Stored records:
============================================================
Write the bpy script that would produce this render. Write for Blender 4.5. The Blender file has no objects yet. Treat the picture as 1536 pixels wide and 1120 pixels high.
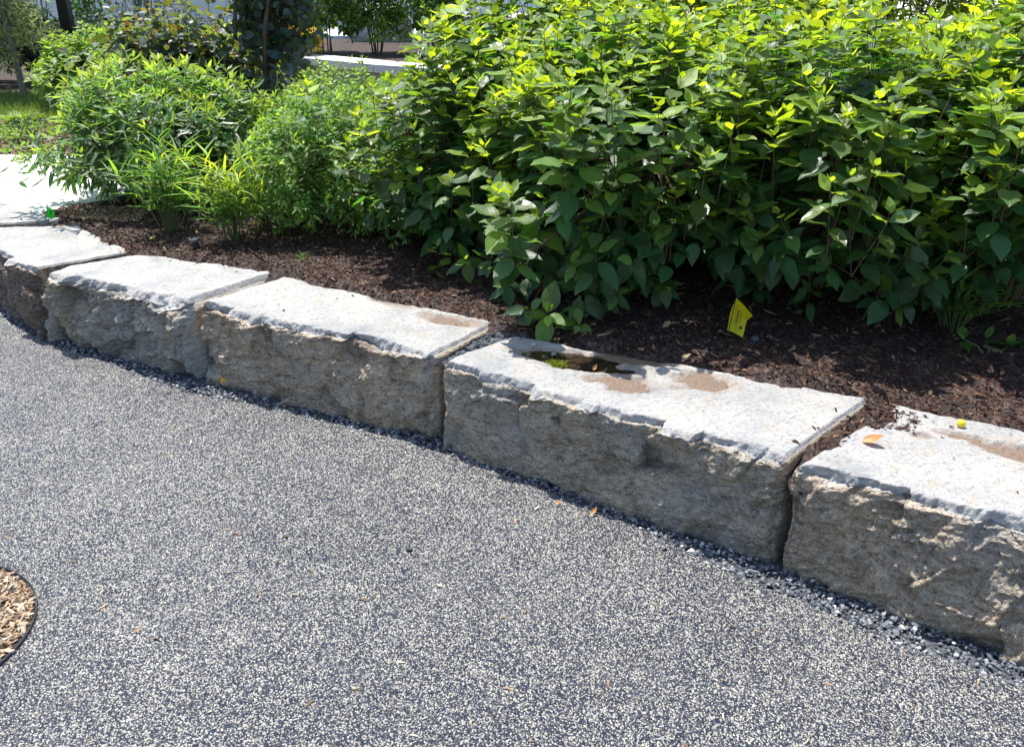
import bpy, math, random
import numpy as np
from mathutils import Vector, Matrix

sc = bpy.context.scene
C = sc.collection
rad = math.radians
random.seed(7)
R = np.random.RandomState(11)

# ------------------------------------------------------------------ camera
FPX, PITCH, EYE = 1400.0, rad(23.5), 1.6
cam_d = bpy.data.cameras.new('camera'); cam = bpy.data.objects.new('camera', cam_d); C.objects.link(cam)
cam_d.sensor_width = 36.0; cam_d.lens = FPX / 1536 * 36; cam_d.clip_start = 0.05; cam_d.clip_end = 1500
cam.location = (0, 0, EYE); cam.rotation_euler = (rad(90) - PITCH, 0, 0)
sc.camera = cam

# ------------------------------------------------------------------ world, sun, exposure
SUN_EL, SUN_AZ = rad(66), rad(-32)          # azimuth from +Y towards +X
w = bpy.data.worlds.new('World'); sc.world = w; w.use_nodes = True
nt = w.node_tree; nt.nodes.clear()
o_ = nt.nodes.new('ShaderNodeOutputWorld'); b_ = nt.nodes.new('ShaderNodeBackground'); s_ = nt.nodes.new('ShaderNodeTexSky')
s_.sky_type = 'NISHITA'; s_.sun_disc = False; s_.sun_elevation = SUN_EL; s_.sun_rotation = SUN_AZ
b_.inputs[1].default_value = 0.15
nt.links.new(s_.outputs[0], b_.inputs[0]); nt.links.new(b_.outputs[0], o_.inputs[0])
sd = bpy.data.lights.new('sun', 'SUN'); sd.energy = 4.3; sd.angle = rad(0.53); sd.color = (1.0, 0.955, 0.88)
sun = bpy.data.objects.new('sun', sd); C.objects.link(sun); sun.location = (2, 10, 20)
SD = Vector((math.sin(SUN_AZ) * math.cos(SUN_EL), math.cos(SUN_AZ) * math.cos(SUN_EL), math.sin(SUN_EL)))
sun.rotation_euler = SD.to_track_quat('Z', 'Y').to_euler()
sc.view_settings.view_transform = 'Standard'; sc.view_settings.look = 'None'
sc.view_settings.exposure = 0.9; sc.view_settings.gamma = 1.0
sc.view_settings.use_curve_mapping = False
try:
    sc.cycles.use_denoising = True; sc.cycles.denoiser = 'OPENIMAGEDENOISE'
    sc.cycles.max_bounces = 8; sc.cycles.transmission_bounces = 6; sc.cycles.diffuse_bounces = 4
    sc.cycles.caustics_reflective = False; sc.cycles.caustics_refractive = False
except Exception: pass

# ------------------------------------------------------------------ measuring helpers (photo pixel -> point in the place)
cp, sp = math.cos(PITCH), math.sin(PITCH)
def ray(px, py):
    return (px - 768, FPX * cp - (py - 560) * sp, -(FPX * sp) - (py - 560) * cp)
def U(px, py, z=0.0):
    d = ray(px, py); t = (z - EYE) / d[2]; return (d[0] * t, d[1] * t, z)
def UY(px, py, Y):
    d = ray(px, py); t = Y / d[1]; return (d[0] * t, Y, EYE + d[2] * t)
def project(P):
    q = P - np.array([0, 0, EYE]); depth = q[:, 1] * cp - q[:, 2] * sp; up = q[:, 1] * sp + q[:, 2] * cp
    depth = np.maximum(depth, 1e-3)
    return 768 + FPX * q[:, 0] / depth, 560 - FPX * up / depth, depth

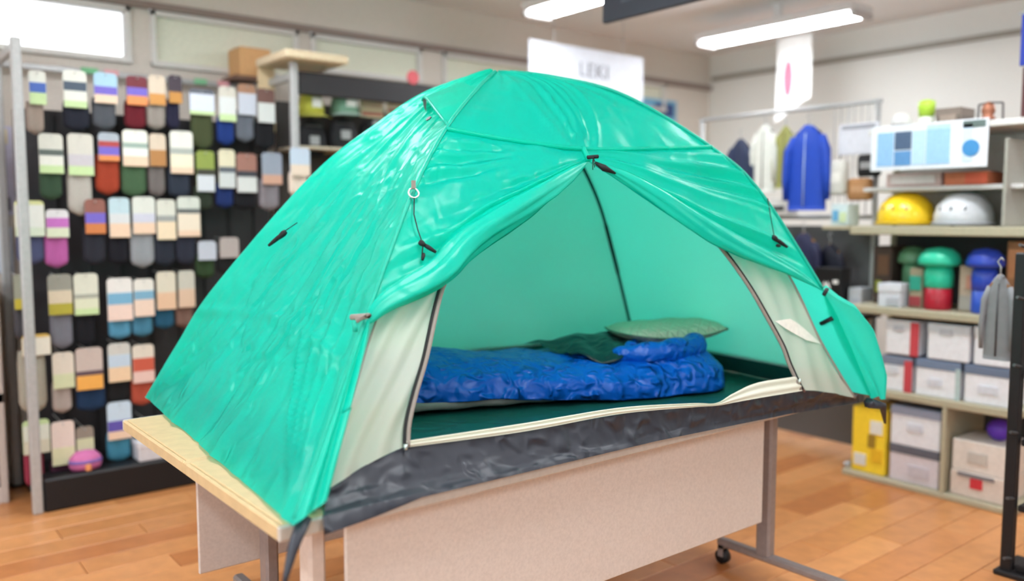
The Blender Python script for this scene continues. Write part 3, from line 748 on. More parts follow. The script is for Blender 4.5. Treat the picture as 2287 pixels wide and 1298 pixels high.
PACKS = [((0.736, 0.805, 1.858, 2.008), (0.723, 0.795, 1.726, 1.857), [((218, 219, 210), 0, 0.35), ((70, 100, 175), 0.35, 0.65), ((190, 214, 160), 0.65, 1)], (150, 135, 125),
  'brown grey glove pair with a small blue card, highest pack beside the left post'),
 ((0.875, 0.974, 1.856, 2.025), (0.874, 0.988, 1.753, 1.877), [((218, 219, 210), 0, 0.3), ((70, 84, 100), 0.3, 0.55), ((218, 219, 210), 0.55, 0.82), ((190, 214, 160), 0.82, 1)], (26, 29, 42),
  'wide navy sock pack with white and green card, top row near the left post'),
 ((1.005, 1.108, 1.887, 2.028), (0.998, 1.103, 1.765, 1.902), [((160, 195, 215), 0, 0.45), ((112, 98, 190), 0.45, 0.72), ((226, 198, 172), 0.72, 1)], (76, 80, 87),
  'dark grey sock pack under a sky blue and purple card, top row'),
 ((1.148, 1.245, 1.89, 2.027), (1.142, 1.241, 1.774, 1.899), [((110, 40, 50), 0, 0.4), ((112, 98, 190), 0.4, 0.68), ((222, 140, 84), 0.68, 1)], (96, 20, 32), 'dark red sock pack with purple and orange card, top row'),
 ((1.251, 1.33, 1.898, 2.041), (1.243, 1.332, 1.78, 1.906), [((205, 190, 170), 0, 0.62), ((196, 140, 75), 0.62, 1)], (142, 134, 127), 'taupe sock pack with beige and amber card, top row of left rack'),
 ((1.345, 1.41, 1.913, 2.05), (1.337, 1.402, 1.785, 1.922), [((62, 52, 62), 0, 0.6), ((186, 132, 66), 0.6, 1)], (28, 28, 52), 'narrow navy sock pack under a dark and amber card, top row'),
 ((1.444, 1.57, 1.866, 1.996), (1.457, 1.566, 1.692, 1.884), [((92, 96, 106), 0, 0.2), ((205, 212, 228), 0.2, 0.85), ((190, 214, 160), 0.85, 1)], (62, 70, 42), 'olive green long sock pack under a white card, top row'),
 ((1.593, 1.682, 1.843, 2.019), (1.589, 1.678, 1.721, 1.857), [((200, 196, 185), 0, 0.3), ((210, 214, 214), 0.3, 0.8), ((190, 214, 160), 0.8, 1)], (18, 48, 114),
  'royal blue sock pack under a white card, top row beside the olive socks'),
 ((1.693, 1.789, 1.883, 2.041), (1.689, 1.785, 1.743, 1.897), [((158, 120, 96), 0, 0.3), ((188, 194, 206), 0.3, 1)], (96, 102, 112), 'slate grey sock pack under a brown topped pale card, top row'),
 ((1.798, 1.893, 1.85, 2.027), (1.789, 1.899, 1.708, 1.862), [((112, 82, 76), 0, 0.42), ((208, 212, 210), 0.42, 1)], (16, 17, 22), 'black sock pack under a brown and white card, right end of top row'),
 ((0.763, 0.863, 1.55, 1.73), (0.765, 0.857, 1.429, 1.566), [((204, 204, 194), 0, 0.4), ((90, 100, 96), 0.4, 0.55), ((218, 219, 210), 0.55, 0.8), ((190, 214, 160), 0.8, 1)], (50, 74, 54),
  'dark green sock pack with white card, second row beside the left post'),
 ((0.882, 0.991, 1.545, 1.737), (0.878, 0.984, 1.357, 1.56), [((202, 200, 190), 0, 0.5), ((190, 186, 192), 0.5, 0.78), ((190, 214, 160), 0.78, 1)], (178, 174, 166),
  'long pale grey sock pack with a green tipped card, second row'),
 ((1.014, 1.106, 1.617, 1.749), (1.001, 1.109, 1.455, 1.634), [((165, 175, 185), 0, 0.3), ((170, 70, 70), 0.3, 0.5), ((112, 98, 190), 0.5, 0.8), ((222, 140, 84), 0.8, 1)], (152, 58, 34),
  'rust red sock pack with purple banded card, second row'),
 ((1.122, 1.237, 1.596, 1.769), (1.116, 1.232, 1.448, 1.611), [((228, 228, 216), 0, 0.35), ((150, 170, 160), 0.35, 0.5), ((228, 230, 224), 0.5, 0.72), ((226, 198, 172), 0.72, 1)], (64, 92, 64),
  'mid green sock pack under a tall white and peach card, second row'),
 ((1.245, 1.322, 1.6, 1.758), (1.24, 1.321, 1.45, 1.613), [((206, 190, 170), 0, 0.5), ((170, 122, 72), 0.5, 1)], (106, 100, 98), 'narrow grey sock pack under a beige and brown card, second row'),
 ((1.343, 1.454, 1.568, 1.778), (1.334, 1.444, 1.447, 1.586), [((222, 222, 212), 0, 0.4), ((165, 172, 165), 0.4, 0.55), ((232, 224, 196), 0.55, 0.85), ((226, 198, 172), 0.85, 1)], (38, 46, 60),
  'charcoal navy sock pack under white and cream card, second row beside lime card'),
 ((1.469, 1.56, 1.481, 1.686), (1.459, 1.555, 1.385, 1.494), [((134, 150, 72), 0, 0.45), ((60, 60, 50), 0.45, 0.6), ((200, 206, 212), 0.6, 1)], (38, 48, 36), 'black green sock pack with a lime topped card, second row'),
 ((1.583, 1.668, 1.501, 1.698), (1.574, 1.664, 1.397, 1.513), [((212, 206, 178), 0, 0.45), ((90, 96, 104), 0.45, 0.6), ((196, 202, 202), 0.6, 1)], (20, 42, 96),
  'deep blue sock pack with cream and silver card, second row'),
 ((1.677, 1.784, 1.48, 1.682), (1.664, 1.785, 1.39, 1.494), [((152, 110, 98), 0, 0.45), ((60, 62, 70), 0.45, 0.6), ((206, 210, 208), 0.6, 1)], (12, 13, 20),
  'short black sock pack under brown and white card, second row'),
 ((1.814, 1.925, 1.526, 1.693), (1.805, 1.916, 1.386, 1.54), [((152, 162, 176), 0, 0.7), ((206, 164, 142), 0.7, 1)], (132, 126, 132), 'mauve grey sock pack under a slate card, second row near the tent'),
 ((0.654, 0.773, 1.263, 1.425), (0.659, 0.771, 1.131, 1.275), [((206, 208, 150), 0, 0.12), ((218, 220, 214), 0.12, 0.75), ((204, 216, 196), 0.75, 1)], (70, 76, 108),
  'indigo sock pack with big white card, third row behind the left post'),
 ((0.779, 0.873, 1.257, 1.385), (0.77, 0.871, 1.115, 1.267), [((214, 214, 216), 0, 0.3), ((186, 108, 184), 0.3, 0.65), ((208, 216, 190), 0.65, 1)], (176, 92, 156),
  'bright magenta sock pack, third row right of the left post'),
 ((0.943, 1.033, 1.272, 1.435), (0.933, 1.035, 1.122, 1.284), [((140, 92, 82), 0, 0.4), ((112, 98, 190), 0.4, 0.7), ((196, 120, 70), 0.7, 1)], (34, 36, 46), 'black sock pack with brick and purple card, third row'),
 ((1.049, 1.142, 1.253, 1.443), (1.043, 1.136, 1.118, 1.27), [((182, 206, 214), 0, 0.4), ((206, 210, 212), 0.4, 0.65), ((226, 198, 172), 0.65, 1)], (12, 13, 24),
  'jet black sock pack with ice blue and peach card, third row'),
 ((1.155, 1.26, 1.269, 1.449), (1.145, 1.258, 1.101, 1.284), [((210, 214, 206), 0, 0.45), ((196, 198, 212), 0.45, 0.7), ((226, 198, 172), 0.7, 1)], (140, 145, 150),
  'silver grey sock pack with white and peach card, third row'),
 ((1.268, 1.358, 1.239, 1.437), (1.258, 1.357, 1.104, 1.254), [((206, 208, 196), 0, 0.4), ((150, 154, 152), 0.4, 0.55), ((226, 208, 178), 0.55, 1)], (32, 38, 50),
  'navy sock pack with cream card, third row right of the silver grey socks'),
 ((1.368, 1.479, 1.253, 1.452), (1.362, 1.461, 1.107, 1.271), [((200, 206, 196), 0, 0.3), ((96, 100, 100), 0.3, 0.42), ((226, 214, 194), 0.42, 0.85), ((226, 198, 172), 0.85, 1)], (36, 40, 54),
  'navy sock pack with cream and white card, last in the third row'),
 ((1.465, 1.557, 1.131, 1.228), (1.458, 1.554, 1.034, 1.145), [((184, 190, 202), 0, 1)], (40, 62, 34), 'bottle green sock pack under a round silver card, third row by the tent'),
 ((1.576, 1.676, 1.139, 1.245), (1.569, 1.673, 1.053, 1.151), [((170, 160, 156), 0, 1)], (18, 19, 20), 'black sock pack with plain grey card, third row nearest the tent edge'),
 ((0.636, 0.689, 0.933, 1.092), (0.637, 0.687, 0.789, 0.945), [((150, 156, 140), 0, 0.7), ((188, 176, 60), 0.7, 1)], (70, 70, 76), 'dark grey sock pack with yellow tipped card, fourth row left of the post'),
 ((0.773, 0.874, 0.897, 1.086), (0.78, 0.875, 0.731, 0.9), [((144, 144, 134), 0, 0.4), ((206, 194, 170), 0.4, 0.72), ((168, 160, 58), 0.72, 1)], (112, 114, 124), 'grey sock pack with an olive yellow band, fourth row'),
 ((0.882, 0.987, 0.889, 1.085), (0.887, 0.973, 0.732, 0.906), [((208, 210, 194), 0, 0.5), ((160, 162, 150), 0.5, 0.6), ((210, 214, 188), 0.6, 0.85), ((190, 214, 160), 0.85, 1)], (10, 12, 20),
  'black sock pack under cream and green card, fourth row'),
 ((1.026, 1.14, 0.85, 1.057), (1.033, 1.135, 0.757, 0.864), [((220, 218, 214), 0, 0.35), ((116, 168, 198), 0.35, 0.62), ((226, 202, 190), 0.62, 1)], (76, 138, 168),
  'pale blue sock pack, fourth row left of the two matching blue packs'),
 ((1.147, 1.241, 0.863, 1.048), (1.14, 1.237, 0.759, 0.879), [((218, 216, 208), 0, 0.32), ((120, 166, 192), 0.32, 0.55), ((226, 202, 184), 0.55, 1)], (64, 120, 146),
  'steel blue sock pack, fourth row right of the two matching blue packs'),
 ((1.255, 1.347, 0.89, 1.079), (1.248, 1.342, 0.788, 0.903), [((208, 202, 184), 0, 0.55), ((216, 182, 152), 0.55, 1)], (26, 78, 104), 'deep teal sock pack under cream and tan card, fourth row'),
 ((1.36, 1.441, 0.894, 1.08), (1.351, 1.436, 0.787, 0.911), [((190, 188, 176), 0, 0.5), ((208, 180, 156), 0.5, 1)], (112, 86, 76), 'cocoa brown sock pack, last in the fourth row beside the tent'),
 ((0.657, 0.774, 0.717, 0.814), (0.639, 0.755, 0.44, 0.726), [((208, 174, 92), 0, 0.15), ((226, 222, 208), 0.15, 1)], (160, 156, 142), 'long grey sock bundle with a white header, fifth row on the left post'),
 ((0.777, 0.868, 0.55, 0.72), (0.775, 0.858, 0.428, 0.561), [((212, 204, 190), 0, 0.6), ((200, 208, 170), 0.6, 1)], (166, 156, 150), 'greige sock pack under a beige and green card, fifth row'),
 ((0.876, 0.993, 0.53, 0.731), (0.877, 1.007, 0.419, 0.541), [((190, 176, 168), 0, 0.55), ((90, 70, 80), 0.55, 0.66), ((226, 166, 82), 0.66, 1)], (18, 46, 78), 'dark blue sock pack with orange banded card, fifth row'),
 ((1.018, 1.12, 0.552, 0.74), (1.013, 1.119, 0.441, 0.563), [((196, 196, 190), 0, 0.3), ((184, 202, 218), 0.3, 0.62), ((226, 198, 164), 0.62, 1)], (14, 14, 16), 'black sock pack with white and peach card, fifth row'),
 ((1.129, 1.23, 0.534, 0.723), (1.123, 1.225, 0.415, 0.539), [((212, 204, 190), 0, 0.35), ((190, 88, 68), 0.35, 0.7), ((222, 190, 180), 0.7, 1)], (168, 74, 54),
  'rust orange sock pack with red patterned card, fifth row beside the tent hem'),
 ((0.643, 0.753, 0.259, 0.417), (0.647, 0.727, 0.095, 0.264), [((190, 214, 160), 0, 0.15), ((214, 220, 208), 0.15, 0.6), ((206, 204, 184), 0.6, 1)], (138, 44, 66),
  'crimson sock pack with white and green card, lowest row by the post'),
 ((0.759, 0.857, 0.186, 0.394), (0.753, 0.856, 0.11, 0.196), [((220, 206, 198), 0, 0.6), ((212, 214, 176), 0.6, 1)], (60, 24, 46), 'plum sock pack with pink white and cream card, lowest row'),
 ((0.864, 0.94, 0.212, 0.354), (0.856, 0.936, 0.136, 0.228), [((140, 132, 122), 0, 0.4), ((196, 202, 166), 0.4, 1)], (112, 34, 52), 'wine red sock pack with small green card, lowest row'),
 ((1.004, 1.114, 0.268, 0.453), (1.002, 1.113, 0.151, 0.285), [((190, 210, 226), 0, 0.5), ((92, 82, 164), 0.5, 0.78), ((226, 198, 172), 0.78, 1)], (64, 132, 158),
  'turquoise sock pack with pale blue and purple card, lowest row'),
 ((1.133, 1.229, 0.232, 0.356), (1.121, 1.223, 0.125, 0.248), [((110, 120, 124), 0, 1)], (34, 96, 124), 'dark teal sock pack with grey card, lowest row beside the table')]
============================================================
→ WHAT IS NEEDED: Find the lines containing "Blender" and list every one of them.

→ THE RESPONSE:
Write the bpy script that would produce this render. Write for Blender 4.5. The Blender file has no objects yet. Treat the picture as 1536 pixels wide and 1120 pixels high.
The Blender Python script for this scene continues. Write part 3, from line 748 on. More parts follow. The script is for Blender 4.5. Treat the picture as 2287 pixels wide and 1298 pixels high.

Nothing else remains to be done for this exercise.